Basmati sowing season begins, farmers along Pakistan border urge labourers to return

Excelsior Correspondent
ABDULIAN (RS PURA), May 22:Facing a grave shortage of labourers for the Basmati sowing season after drone and artillery attacks by Pakistan following Operation Sindoor, farmers are making urgent appeals for their return to resume agriculture work.
India’s Basmati-rich agriculture fields in RS Pura border belt are deserted, forcing locals to begin paddy work with domestic help.
About 1,000 to 1,500 labourers from various states fled the area along the International Border after the start of Pakistani firing and shelling since May 8.
“We returned home after 10 days. It was a war-like situation due to firing and shelling. We have started agriculture with domestic help. There is a shortage of labourers,” Abdulian village farmer Garmeet Singh said.
As the season for raising Basmati paddy begins in the hamlet located barely 400 metre from the Zero Line, he said they did not want to delay sowing.
As a result, farmers have started the work themselves with help from villagers.
Scores of families were seen engaged in agriculture work in various hamlets along the International Border in the Arnia and the RS Pura sectors.
Like Singh, Skinder Kumar of Gulabgarh Basti close to the International Border has made a call to labourers from Bihar, Uttarakhand, Uttar Pradesh, Jharkhand and Rajasthan to return and join the agriculture work so that the paddy season is not delayed.
“The firing has stopped.
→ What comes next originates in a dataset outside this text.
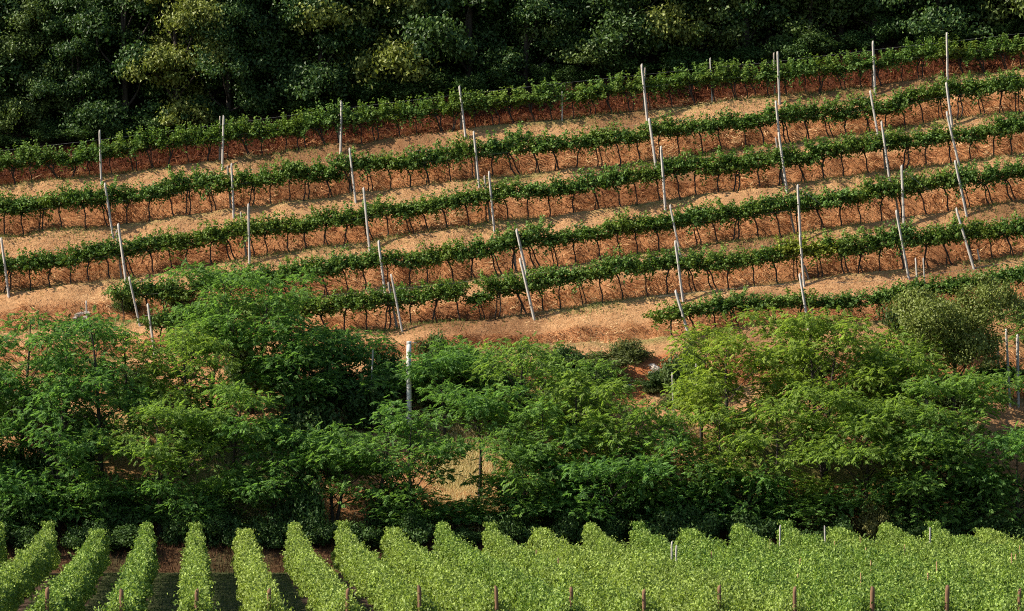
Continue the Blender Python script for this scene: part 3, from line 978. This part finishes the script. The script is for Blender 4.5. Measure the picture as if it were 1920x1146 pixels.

A ceasefire has been announced. Peace has returned. We urge all labourers to return and join us in agriculture activity,” Kumar said.
Kumar, who has begun preparing his fields near the Octerio Border Out Post (BoP) with his tractor alone, also raised the concern of mortar and artillery shells fired by Pakistani troops that sunk into farmlands along the International Border.
“There is also the danger of these unexploded shells. They have claimed the lives of farmers in the past during agriculture activity. But this time, the army is clearing the areas,” he said.
In the three districts of Jammu, Samba and Kathua, about 1.25 lakh hectares of agriculture land falls within Pakistan’s shelling range. Villages such as Treva, Mahashe-de-Kothe, Gulabgarh, Suchetgarh, Abdulian, Chandu Chak, Gharana, Bulla Chak and Korotana Kalan are witnessing agriculture work, with families beginning sowing early in the mornings and evenings as daytime temperatures soar to 45 degrees Celsius.
Avatar Singh of Abdulian village is happy that agriculture has resumed. “I hope labourers will return as most villagers have come back following the restoration of peace.”
“Due to the shortage of labourers and high temperatures, locals are undertaking agriculture work in the mornings and evenings,” he added.